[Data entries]
:::::

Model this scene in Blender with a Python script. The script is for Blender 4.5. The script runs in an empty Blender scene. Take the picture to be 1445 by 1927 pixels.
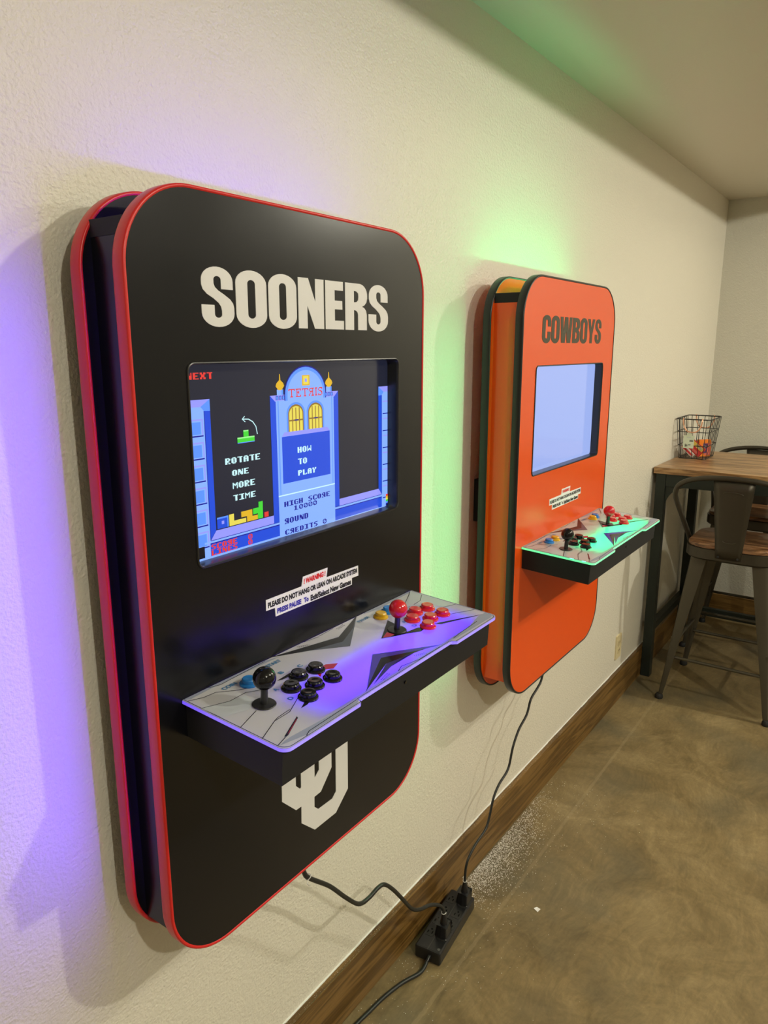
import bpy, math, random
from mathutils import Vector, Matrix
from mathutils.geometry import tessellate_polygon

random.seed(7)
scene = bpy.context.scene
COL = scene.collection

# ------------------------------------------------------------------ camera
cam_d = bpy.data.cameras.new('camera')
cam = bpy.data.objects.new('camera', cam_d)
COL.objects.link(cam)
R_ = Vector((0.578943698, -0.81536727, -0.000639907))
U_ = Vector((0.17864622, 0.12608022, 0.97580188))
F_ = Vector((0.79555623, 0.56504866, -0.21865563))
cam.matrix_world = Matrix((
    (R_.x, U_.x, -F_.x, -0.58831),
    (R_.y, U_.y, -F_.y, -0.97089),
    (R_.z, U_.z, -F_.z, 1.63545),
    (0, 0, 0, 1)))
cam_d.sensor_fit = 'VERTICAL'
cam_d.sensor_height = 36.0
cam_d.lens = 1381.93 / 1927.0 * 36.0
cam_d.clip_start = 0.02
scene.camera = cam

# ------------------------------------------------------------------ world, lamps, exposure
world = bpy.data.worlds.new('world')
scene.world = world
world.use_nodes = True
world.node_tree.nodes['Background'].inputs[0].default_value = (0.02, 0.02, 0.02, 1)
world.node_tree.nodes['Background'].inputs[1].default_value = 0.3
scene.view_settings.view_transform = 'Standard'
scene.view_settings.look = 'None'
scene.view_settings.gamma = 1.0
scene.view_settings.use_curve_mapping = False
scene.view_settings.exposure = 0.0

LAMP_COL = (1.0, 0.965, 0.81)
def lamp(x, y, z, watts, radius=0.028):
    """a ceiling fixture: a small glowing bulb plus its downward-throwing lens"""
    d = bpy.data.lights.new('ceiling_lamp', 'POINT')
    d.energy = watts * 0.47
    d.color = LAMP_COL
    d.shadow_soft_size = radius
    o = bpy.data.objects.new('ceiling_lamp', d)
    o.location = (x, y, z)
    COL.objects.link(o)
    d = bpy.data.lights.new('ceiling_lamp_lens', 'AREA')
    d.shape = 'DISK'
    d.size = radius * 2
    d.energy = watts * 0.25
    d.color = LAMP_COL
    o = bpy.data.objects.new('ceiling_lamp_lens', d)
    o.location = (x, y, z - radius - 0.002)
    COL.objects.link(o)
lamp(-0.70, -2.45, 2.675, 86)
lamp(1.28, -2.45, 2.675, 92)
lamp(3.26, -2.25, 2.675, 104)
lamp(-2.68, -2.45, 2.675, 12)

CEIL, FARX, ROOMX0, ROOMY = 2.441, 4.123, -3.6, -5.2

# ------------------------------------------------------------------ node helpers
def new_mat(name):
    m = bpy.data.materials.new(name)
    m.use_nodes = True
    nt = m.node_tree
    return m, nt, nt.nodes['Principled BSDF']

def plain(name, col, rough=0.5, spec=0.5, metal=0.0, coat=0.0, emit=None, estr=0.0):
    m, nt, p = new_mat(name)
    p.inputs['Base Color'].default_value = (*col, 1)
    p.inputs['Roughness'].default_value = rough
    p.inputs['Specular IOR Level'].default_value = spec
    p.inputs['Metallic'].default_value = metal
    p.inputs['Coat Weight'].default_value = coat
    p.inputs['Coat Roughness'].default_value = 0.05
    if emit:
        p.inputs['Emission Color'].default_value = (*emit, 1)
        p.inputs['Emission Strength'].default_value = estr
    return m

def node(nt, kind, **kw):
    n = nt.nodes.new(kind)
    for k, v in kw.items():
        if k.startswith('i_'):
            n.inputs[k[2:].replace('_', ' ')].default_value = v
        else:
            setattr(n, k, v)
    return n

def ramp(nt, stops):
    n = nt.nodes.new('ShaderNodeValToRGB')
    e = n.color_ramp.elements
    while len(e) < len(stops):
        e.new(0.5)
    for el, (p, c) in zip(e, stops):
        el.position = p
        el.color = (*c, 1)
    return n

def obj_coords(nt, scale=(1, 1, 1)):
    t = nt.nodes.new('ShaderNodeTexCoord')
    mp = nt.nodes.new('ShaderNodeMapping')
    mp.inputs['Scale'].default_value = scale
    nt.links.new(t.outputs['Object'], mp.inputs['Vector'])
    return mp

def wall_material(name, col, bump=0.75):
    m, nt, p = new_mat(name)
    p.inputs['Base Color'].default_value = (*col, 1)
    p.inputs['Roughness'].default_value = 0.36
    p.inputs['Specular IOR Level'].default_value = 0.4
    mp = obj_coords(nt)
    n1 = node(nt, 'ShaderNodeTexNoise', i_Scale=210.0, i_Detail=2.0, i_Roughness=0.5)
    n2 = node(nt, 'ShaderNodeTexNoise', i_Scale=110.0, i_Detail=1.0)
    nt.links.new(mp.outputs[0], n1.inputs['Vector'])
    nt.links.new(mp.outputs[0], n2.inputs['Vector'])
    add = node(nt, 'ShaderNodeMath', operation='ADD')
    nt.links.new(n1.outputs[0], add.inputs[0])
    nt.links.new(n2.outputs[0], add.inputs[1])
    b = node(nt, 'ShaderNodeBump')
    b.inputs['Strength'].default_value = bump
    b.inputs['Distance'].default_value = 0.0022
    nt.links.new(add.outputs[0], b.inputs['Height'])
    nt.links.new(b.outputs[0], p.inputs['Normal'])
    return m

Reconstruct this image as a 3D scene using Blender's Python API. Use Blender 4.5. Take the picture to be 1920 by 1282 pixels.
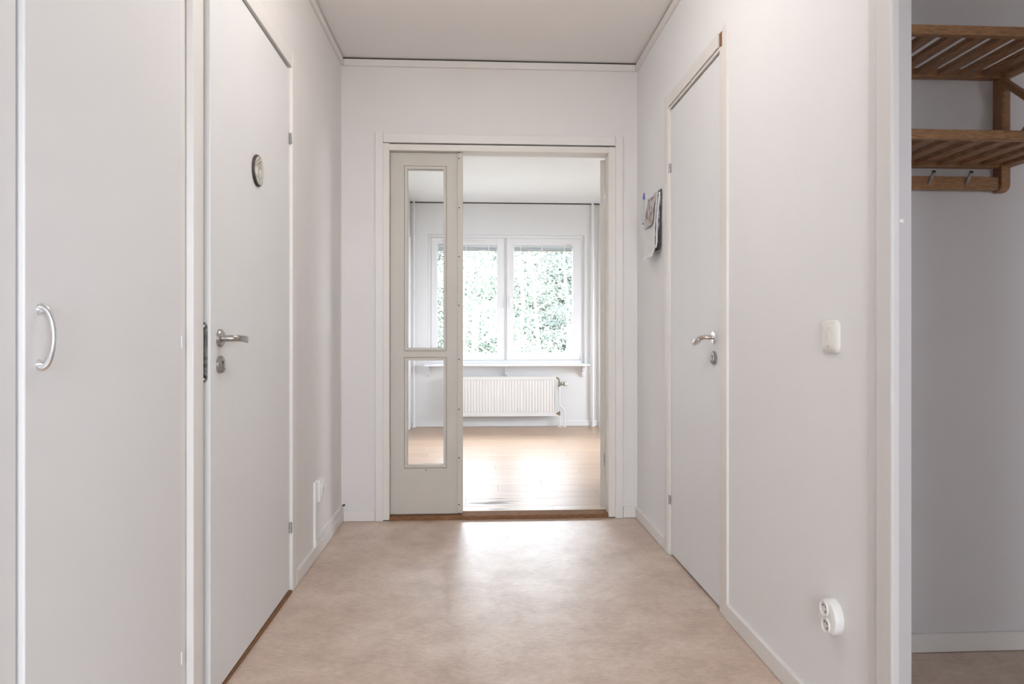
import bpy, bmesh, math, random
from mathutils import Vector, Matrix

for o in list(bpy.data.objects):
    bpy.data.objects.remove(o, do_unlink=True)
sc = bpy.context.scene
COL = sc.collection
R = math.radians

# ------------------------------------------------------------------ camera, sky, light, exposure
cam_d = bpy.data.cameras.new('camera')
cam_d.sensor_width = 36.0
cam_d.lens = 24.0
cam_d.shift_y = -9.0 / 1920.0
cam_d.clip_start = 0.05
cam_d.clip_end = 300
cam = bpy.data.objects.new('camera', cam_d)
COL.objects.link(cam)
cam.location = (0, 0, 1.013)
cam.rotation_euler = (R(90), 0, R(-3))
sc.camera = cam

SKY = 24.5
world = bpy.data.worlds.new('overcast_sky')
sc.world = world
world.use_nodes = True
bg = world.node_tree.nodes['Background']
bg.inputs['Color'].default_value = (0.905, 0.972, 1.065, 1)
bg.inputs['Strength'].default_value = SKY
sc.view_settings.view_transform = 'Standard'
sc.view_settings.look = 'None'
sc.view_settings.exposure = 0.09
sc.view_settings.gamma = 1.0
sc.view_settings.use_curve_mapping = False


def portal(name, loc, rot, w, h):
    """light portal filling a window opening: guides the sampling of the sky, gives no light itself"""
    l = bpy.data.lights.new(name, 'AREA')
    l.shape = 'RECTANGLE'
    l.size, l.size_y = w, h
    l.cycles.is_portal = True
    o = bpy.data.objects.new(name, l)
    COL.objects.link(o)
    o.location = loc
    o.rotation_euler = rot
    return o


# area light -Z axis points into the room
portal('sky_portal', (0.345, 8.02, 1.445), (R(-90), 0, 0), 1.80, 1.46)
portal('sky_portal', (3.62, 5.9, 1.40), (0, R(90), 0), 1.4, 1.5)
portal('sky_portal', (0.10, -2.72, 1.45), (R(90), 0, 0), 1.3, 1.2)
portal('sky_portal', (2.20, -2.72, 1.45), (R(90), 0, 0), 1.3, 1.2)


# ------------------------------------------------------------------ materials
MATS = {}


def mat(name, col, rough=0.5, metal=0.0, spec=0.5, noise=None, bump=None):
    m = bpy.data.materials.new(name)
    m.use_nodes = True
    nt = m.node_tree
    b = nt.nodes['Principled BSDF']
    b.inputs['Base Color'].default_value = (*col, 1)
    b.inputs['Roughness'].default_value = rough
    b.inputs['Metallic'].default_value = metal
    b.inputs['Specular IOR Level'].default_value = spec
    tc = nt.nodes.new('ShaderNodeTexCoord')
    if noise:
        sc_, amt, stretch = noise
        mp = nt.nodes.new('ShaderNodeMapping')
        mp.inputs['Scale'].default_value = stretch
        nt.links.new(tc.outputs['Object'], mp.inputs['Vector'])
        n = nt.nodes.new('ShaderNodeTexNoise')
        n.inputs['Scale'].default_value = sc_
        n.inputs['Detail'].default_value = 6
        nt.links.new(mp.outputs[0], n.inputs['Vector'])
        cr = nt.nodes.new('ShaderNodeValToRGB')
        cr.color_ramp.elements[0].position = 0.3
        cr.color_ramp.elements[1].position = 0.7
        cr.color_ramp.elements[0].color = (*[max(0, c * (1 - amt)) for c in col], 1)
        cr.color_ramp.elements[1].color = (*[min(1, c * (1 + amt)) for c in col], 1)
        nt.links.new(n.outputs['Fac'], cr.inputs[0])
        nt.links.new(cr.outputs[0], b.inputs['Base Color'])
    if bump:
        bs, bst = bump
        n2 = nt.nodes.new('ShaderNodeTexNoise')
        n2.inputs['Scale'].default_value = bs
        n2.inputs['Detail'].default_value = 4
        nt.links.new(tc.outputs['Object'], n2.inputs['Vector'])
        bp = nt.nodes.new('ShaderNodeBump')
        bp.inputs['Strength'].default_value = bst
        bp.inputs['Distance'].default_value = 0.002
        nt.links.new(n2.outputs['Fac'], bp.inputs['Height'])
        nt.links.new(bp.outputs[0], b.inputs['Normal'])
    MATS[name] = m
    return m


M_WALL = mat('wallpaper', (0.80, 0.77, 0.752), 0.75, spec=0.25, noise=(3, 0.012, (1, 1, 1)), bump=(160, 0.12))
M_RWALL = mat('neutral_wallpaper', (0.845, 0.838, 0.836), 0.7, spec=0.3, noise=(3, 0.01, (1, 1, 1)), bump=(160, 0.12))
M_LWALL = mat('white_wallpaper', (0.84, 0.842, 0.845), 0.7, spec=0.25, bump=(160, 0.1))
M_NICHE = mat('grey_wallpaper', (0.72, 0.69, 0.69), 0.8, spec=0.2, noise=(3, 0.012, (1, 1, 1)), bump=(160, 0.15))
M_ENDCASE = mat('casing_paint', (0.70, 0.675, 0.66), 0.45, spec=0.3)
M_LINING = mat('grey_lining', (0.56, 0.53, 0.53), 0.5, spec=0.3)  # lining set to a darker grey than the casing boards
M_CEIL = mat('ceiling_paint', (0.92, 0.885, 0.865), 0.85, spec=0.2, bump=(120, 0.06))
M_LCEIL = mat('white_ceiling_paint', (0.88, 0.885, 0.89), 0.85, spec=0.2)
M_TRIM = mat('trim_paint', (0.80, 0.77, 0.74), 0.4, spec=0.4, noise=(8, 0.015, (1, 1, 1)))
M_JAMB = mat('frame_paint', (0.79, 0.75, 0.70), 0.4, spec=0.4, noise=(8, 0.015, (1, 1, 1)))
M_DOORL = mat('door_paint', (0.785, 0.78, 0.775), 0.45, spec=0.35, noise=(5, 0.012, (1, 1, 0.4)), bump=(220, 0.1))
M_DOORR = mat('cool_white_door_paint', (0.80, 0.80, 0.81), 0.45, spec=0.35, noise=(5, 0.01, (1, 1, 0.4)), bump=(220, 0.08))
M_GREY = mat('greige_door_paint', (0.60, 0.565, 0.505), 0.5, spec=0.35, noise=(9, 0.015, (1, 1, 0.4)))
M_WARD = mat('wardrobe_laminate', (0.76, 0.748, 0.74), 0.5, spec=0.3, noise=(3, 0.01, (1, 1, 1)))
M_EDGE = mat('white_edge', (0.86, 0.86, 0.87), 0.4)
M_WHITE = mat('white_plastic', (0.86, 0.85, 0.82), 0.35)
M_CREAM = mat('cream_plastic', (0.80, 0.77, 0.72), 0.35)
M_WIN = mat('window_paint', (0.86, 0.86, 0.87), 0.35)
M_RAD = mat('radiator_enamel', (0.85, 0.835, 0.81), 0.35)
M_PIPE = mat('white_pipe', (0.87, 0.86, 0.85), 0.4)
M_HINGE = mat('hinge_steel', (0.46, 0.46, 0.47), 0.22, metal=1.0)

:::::

Prompt -
Reproduce only the lines of the records from the start up to and including the line that holds "COL = scene.collection"; do not carry over any picture.

Completed exercise -
Model this scene in Blender with a Python script. The script is for Blender 4.5. The script runs in an empty Blender scene. Take the picture to be 1445 by 1927 pixels.
import bpy, math, random
from mathutils import Vector, Matrix
from mathutils.geometry import tessellate_polygon

random.seed(7)
scene = bpy.context.scene
COL = scene.collection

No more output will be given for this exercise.